**Work instructions:** In the listing that follows, retype every line from the first through the one containing "COL = SC.collection". Pictures are to be left out.

====================

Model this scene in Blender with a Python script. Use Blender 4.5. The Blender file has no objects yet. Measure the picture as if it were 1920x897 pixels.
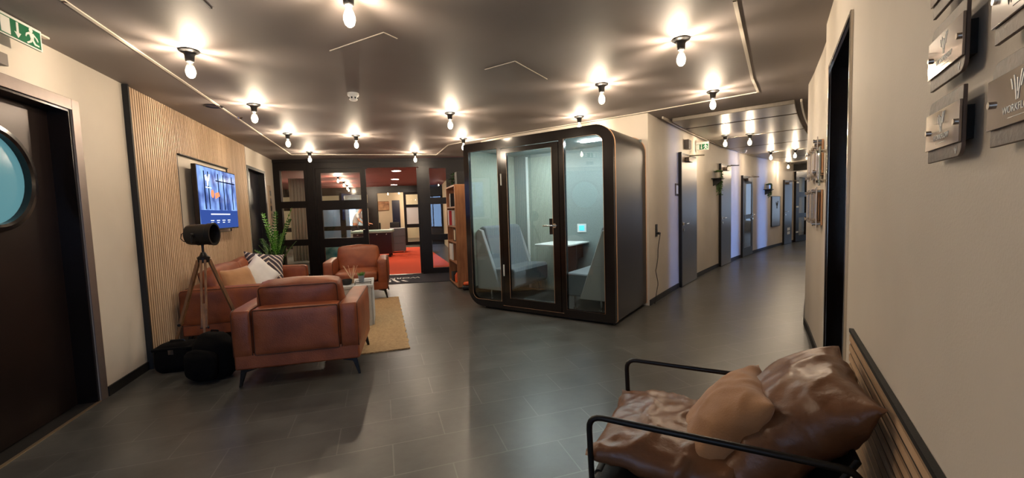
import bpy, bmesh, math, random
from mathutils import Vector, Matrix, noise
from mathutils.geometry import tessellate_polygon
random.seed(7)
PI = math.pi
SC = bpy.context.scene
COL = SC.collection

# ------------------------------------------------------------------ camera, world, exposure
cam_d = bpy.data.cameras.new('camera'); cam = bpy.data.objects.new('camera', cam_d); COL.objects.link(cam)
SC.camera = cam
cam_d.sensor_fit = 'HORIZONTAL'; cam_d.sensor_width = 36.0
cam_d.lens = 772.4 * 36.0 / 1920.0
cam_d.clip_start = 0.05; cam_d.clip_end = 100
_p = math.radians(3.93); _r = math.radians(-1.877)
_f = Vector((0, math.cos(_p), -math.sin(_p))); _u = Vector((0, math.sin(_p), math.cos(_p))); _x = Vector((1, 0, 0))
_X = _x * math.cos(_r) + _u * math.sin(_r); _U = -_x * math.sin(_r) + _u * math.cos(_r)
cam.matrix_world = Matrix(((_X.x, _U.x, -_f.x, 0), (_X.y, _U.y, -_f.y, 0), (_X.z, _U.z, -_f.z, 1.32), (0, 0, 0, 1)))
W = bpy.data.worlds.new('world'); SC.world = W; W.use_nodes = True
W.node_tree.nodes['Background'].inputs[0].default_value = (0.5, 0.66, 1.0, 1)
W.node_tree.nodes['Background'].inputs[1].default_value = 0.35
SC.view_settings.view_transform = 'Standard'; SC.view_settings.look = 'None'
SC.view_settings.gamma = 1; SC.view_settings.use_curve_mapping = False
SC.view_settings.exposure = 0.93
LAMP_W = 14.0         # each filament lamp of the lobby
CORR_W = 9.0          # each filament lamp of the corridor
LOUNGE_W = 42.0
BOOTH_E = 120.0
WINDOW_E = 30.0

# ------------------------------------------------------------------ materials
MATS = {}
def srgb(r, g, b):
    c = lambda v: (v / 255 / 12.92) if v / 255 <= 0.04045 else ((v / 255 + 0.055) / 1.055) ** 2.4
    return (c(r), c(g), c(b), 1)
def N(nt, t, **kw):
    n = nt.nodes.new(t)
    for k, v in kw.items(): setattr(n, k, v)
    return n
def mat(name, col, rough=0.6, metal=0.0, var=0.0, scale=20.0, bump=0.0, bscale=None, stretch=None, coat=0.0, spec=0.5, col2=None, sheen=0.0, detail=4.0):
    """procedural principled material: noise-driven colour variation and bump"""
    if name in MATS: return MATS[name]
    m = bpy.data.materials.new(name); m.use_nodes = True; nt = m.node_tree
    b = nt.nodes['Principled BSDF']
    b.inputs['Roughness'].default_value = rough; b.inputs['Metallic'].default_value = metal
    b.inputs['Coat Weight'].default_value = coat; b.inputs['Specular IOR Level'].default_value = spec
    b.inputs['Sheen Weight'].default_value = sheen
    b.inputs['Base Color'].default_value = col
    tc = N(nt, 'ShaderNodeTexCoord'); mp = N(nt, 'ShaderNodeMapping')
    if stretch: mp.inputs['Scale'].default_value = stretch
    nt.links.new(tc.outputs['Object'], mp.inputs['Vector'])
    if var > 0 or col2:
        nz = N(nt, 'ShaderNodeTexNoise'); nz.inputs['Scale'].default_value = scale; nz.inputs['Detail'].default_value = detail
        nt.links.new(mp.outputs[0], nz.inputs['Vector'])
        cr = N(nt, 'ShaderNodeValToRGB')
        c2 = col2 or tuple(min(1, c * (1 + var)) for c in col[:3]) + (1,)
        c1 = col if col2 else tuple(c * (1 - var) for c in col[:3]) + (1,)
        cr.color_ramp.elements[0].position = 0.32; cr.color_ramp.elements[0].color = c1
        cr.color_ramp.elements[1].position = 0.68; cr.color_ramp.elements[1].color = c2
        nt.links.new(nz.outputs['Fac'], cr.inputs[0]); nt.links.new(cr.outputs[0], b.inputs['Base Color'])
    if bump > 0:
        n2 = N(nt, 'ShaderNodeTexNoise'); n2.inputs['Scale'].default_value = bscale or scale * 3; n2.inputs['Detail'].default_value = 5
        nt.links.new(mp.outputs[0], n2.inputs['Vector'])
        bp = N(nt, 'ShaderNodeBump'); bp.inputs['Strength'].default_value = bump; bp.inputs['Distance'].default_value = 0.01
        nt.links.new(n2.outputs['Fac'], bp.inputs['Height']); nt.links.new(bp.outputs[0], b.inputs['Normal'])
    MATS[name] = m; return m
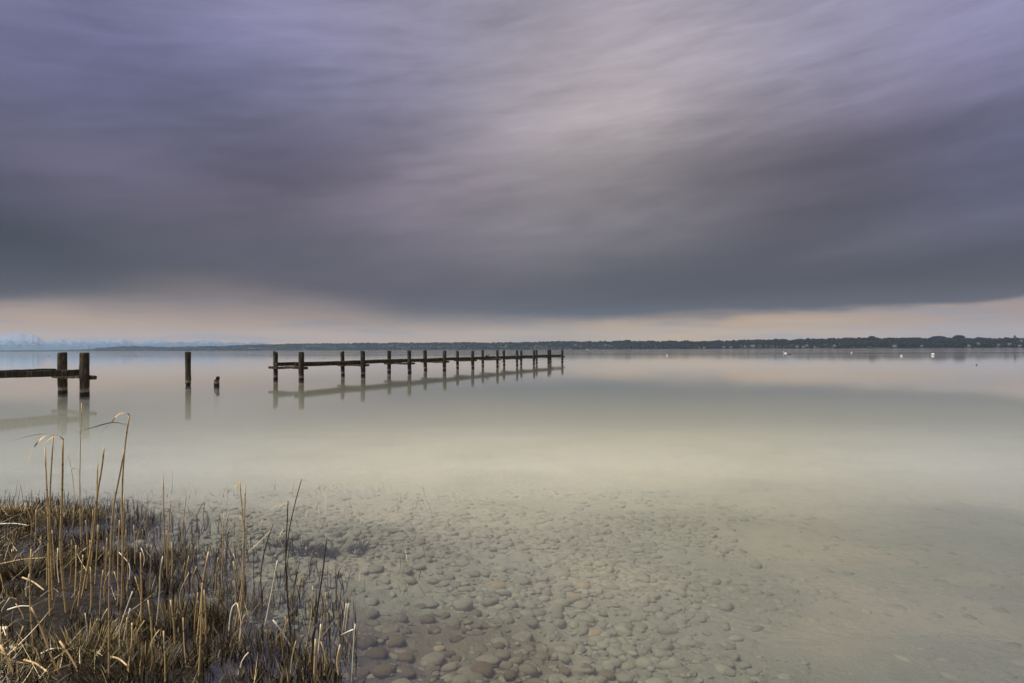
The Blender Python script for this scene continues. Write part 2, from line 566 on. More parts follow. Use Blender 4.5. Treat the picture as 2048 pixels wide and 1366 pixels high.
for side, off in (('L', 0.235), ('R', -0.20)):
    P = [inset(l, r, off) for l, r in zip(Lpos, Rpos)]
    d = (P[1] - P[0]) / np.linalg.norm(P[1] - P[0])
    P[0] = P[0] - d * 0.22; P[-1] = P[-1] + d * 0.14
    # long timbers, butted every second or third bent
    cuts = [0, 3, 5, 7, 9]
    for a, b_ in zip(cuts[:-1], cuts[1:]):
        q0 = P[a] + d * (0.006 if a else 0); q1 = P[b_] - d * (0.006 if b_ < 9 else 0)
        link('stringer', beam_mesh((*q0, 0.738), (*q1, 0.738), 0.13, 0.178, 90 + a + (20 if side == 'R' else 0), 0.006, 40), WOOD, jet)
# thin rod standing on a pile head near the far end
mb = MB(); p = Lpos[9]
tube(mb, [(p[0] - .02, p[1], 1.32), (p[0] - .02, p[1], 1.52), (p[0] - .03, p[1], 1.62)], [.016, .014, .01], 6)
link('rod', mb.mesh('rod'), IRON, jet)
parent_all(jet)

# near end of the same jetty, cut off by the gap
n1 = col_line(125.5, LA, LB); n2 = col_line(169.5, RA, RB)
stp = np.array(Lpos[1]) - np.array(Lpos[0])
nL = [n1, tuple(np.array(n1) - stp)]; nR = [n2, tuple(np.array(n2) - stp)]
jn = empty('jetty', (n1[0], n1[1], 0), 'shore end of the broken jetty, one thick beam meeting two stout piles', 'jetty')
for i, (l, r) in enumerate(zip(nL, nR)):
    d = np.array([r[0] - l[0], r[1] - l[1]]); d /= np.linalg.norm(d)
    nrm = np.array([d[1], -d[0]]); nrm = -nrm if nrm[1] > 0 else nrm
    link('post', post_mesh(l[0], l[1], 1.372, 0.138, 201 + i, notch=[(0.12, .12, .08, 4.5, 1.2)], lean=(-.012, 0), sq=.07, slant=.006), WOOD, jn)
    link('post', post_mesh(r[0], r[1], 1.366, 0.137, 211 + i, notch=[(0.10, .04, .28, 5.9, .7), (0.02, .03, .3, 5.6, .8), (0.22, .05, .2, 0.1, .5), (0.33, .04, .15, 6.1, .5)], lean=(-.008, 0), sq=.07), WOOD, jn)
    e0 = np.array(l) - d * 0.30 + nrm * 0.195; e1 = np.array(r) + d * 0.30 - nrm * 0.195
    link('crossbeam', beam_mesh((*e0, 0.585), (*e1, 0.580), 0.10, 0.115, 260 + i, .014), WOOD, jn)
    for p in (l, r):
        mb = MB(); c = np.array(p) + nrm * (0.25 if p is l else 0.145)
        tube(mb, [(c[0], c[1], .585), (c[0] + nrm[0] * .03, c[1] + nrm[1] * .03, .585)], [.02, .018], 8)
        link('bolt', mb.mesh('bolt'), IRON, jn)
for off, s0 in ((0.26, 301), (-0.225, 311)):
    a = inset(nL[1], nR[1], off); b_ = inset(nL[0], nR[0], off)
    d = (b_ - a) / np.linalg.norm(b_ - a)
    a = a - d * 1.5; b_ = b_ + d * (0.12 if off < 0 else -0.35)
    link('stringer', beam_mesh((*a, 0.745), (*b_, 0.742), 0.14, 0.19, s0, .006, 50), WOOD, jn)
parent_all(jn)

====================

**Task answer:**
Model this scene in Blender with a Python script. Use Blender 4.5. The Blender file has no objects yet. Measure the picture as if it were 1920x897 pixels.
import bpy, bmesh, math, random
from mathutils import Vector, Matrix, noise
from mathutils.geometry import tessellate_polygon
random.seed(7)
PI = math.pi
SC = bpy.context.scene
COL = SC.collection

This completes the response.